10.12.03

Sinais de Vulgaridade II

Strippers brasileiras, com cara de Macabéa, dançando desenxabidamente ao som de George Michael. Propagandas de disque-sexo (grafado, é claro, disk-sexo). Juro que uma vez vi uma em que uma mulher banguela, rolando numa cama, dizia: "Nóis semo perversa". Uma outra, sentada aos pés da cama, olhou para a câmera e disse: "Ai, ai...".

Em filmes, a aura religiosa em torno de certos presidentes americanos. Em alguns desses filmes só se vê a nuca do Presidente. (O pequeno Jimmy, vestido de escoteiro, bate continência e diz: "Sim, Sr. Presidente! É pra já!". O Presidente ri benevolamente. Queria ter tempo de jogar beisebol com o pequeno Jimmy, você sabe - ele é um homem simples...)

Romances brasileiros históricos em que D. Pedro solta pum, a Marquesa de Santos arrota, etc. O texto na contracapa desses livros: "uma visão irreverente dos grandes episódios da história nacional, muito diferente daquela que nos foi contada nos bancos escolares", etc.

Buzinas que dizem "Sai da frente". E as pessoas que acham graça disso.

Em fotografia: foto de mendigo, foto de criança africana com mosca perto da boca.

Filmes em que atores mirins, sinistramente precoces, se mostram bravos ante calamidades ("Oh, Jimmy, você não tem que ser um herói pra mim!")

O desenho jateado da silhueta de uma mulher nua num espelho de motel. Não melhora muito se a mulher for substituída por um cavalo. E os nomes dos motéis: My Flowers, Princesa, Faraó's...

A expressão "Um beijo no coração".

Gente que "prestigia o cinema brasileiro"; pior ainda, "prestigia o nosso cinema" ("Gente, se a gente não prestigiar o nosso cinema, quem vai prestigiar?")

As expressões "nossa literatura", "nosso cinema", "nossa gente", o "nosso Brasil".

A marca distintiva do pseudo: o termo "escritura".

O verbo "passar" em "tal coisa não passa nada de bom", "sua atitude me passou uma confiança..." - ou "acrescentar" em "tal texto não acrescenta nada".

O vulgarismo empresarial "otimizar". O ambiente empresarial como um todo - perto ou longe da maquininha de café.

A palavra "muita" seguida da palavra "adrenalina"; "gente" seguida de "bonita"; "muito" seguida de "louco"; "esporte" seguida de "radical"; "pessoa" seguida de "humana".
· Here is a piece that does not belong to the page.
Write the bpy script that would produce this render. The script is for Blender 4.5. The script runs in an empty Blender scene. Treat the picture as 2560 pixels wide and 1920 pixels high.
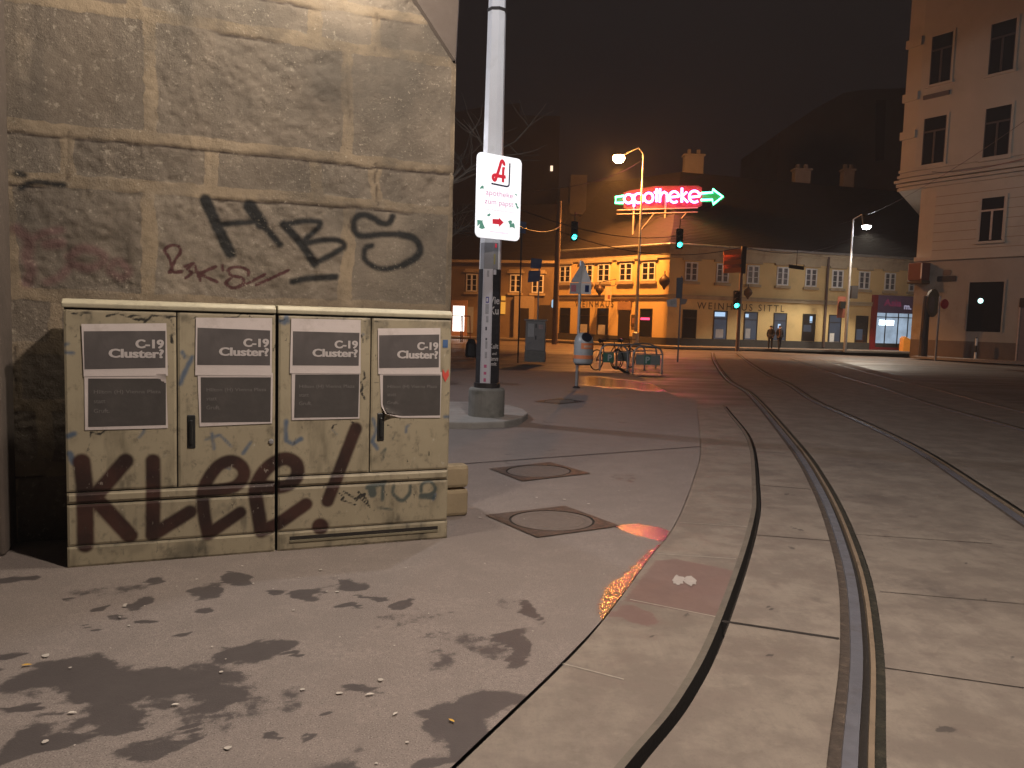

A palavra "famosos" como substantivo: "O estilo de vida dos famosos", etc.

Um vulgarismo acadêmico: a conversão de todo nome de autor em adjetivo. "A estética poundiana", "O universo rosiano", etc. (Acredite, não é preciso...)

Outro vulgarismo acadêmico (há muitos; quase tudo que é acadêmico é tão vulgar quanto um bingo): o título de teses. Seguem uma fórmula: Nome Pretensioso: Algo em Algo + Nome de Autor Adjetivado. Por exemplo: Tempo Redivivo: A Experiência do Ego Fragmentado na Obra Rilkeana.

Ainda outro vulgarismo acadêmico, de origem francesa: o uso descontrolado de verbos no infinitivo, no papel de substantivos: "o escrever", "o rir", "a teoria da recepção no ler weberiano", etc.

A expressão (juro que ouvi, num discurso político emocionado) "este interiorzão brasileiro de meu Deus".

As expressões: "cerva", "loiraça" (em qualquer sentido),"brazuca", "sampa".

"Reflexões" e "pensando", em nomes de palestras ou seminários: "Pensando Foulcault", "Reflexões e Apontamentos: Pensando Marcuse", etc.

A expressão "enlatado" para designar séries ou sitcoms americanas ("ianques").

O termo "intelectualóide" (que jamais, na história da humanidade, foi dito por alguém que não fosse imbecil).

Esta vai doer (desculpe): a expressão "Rasga coração".

O uso da palavra "após" ao invés de "depois". Sempre.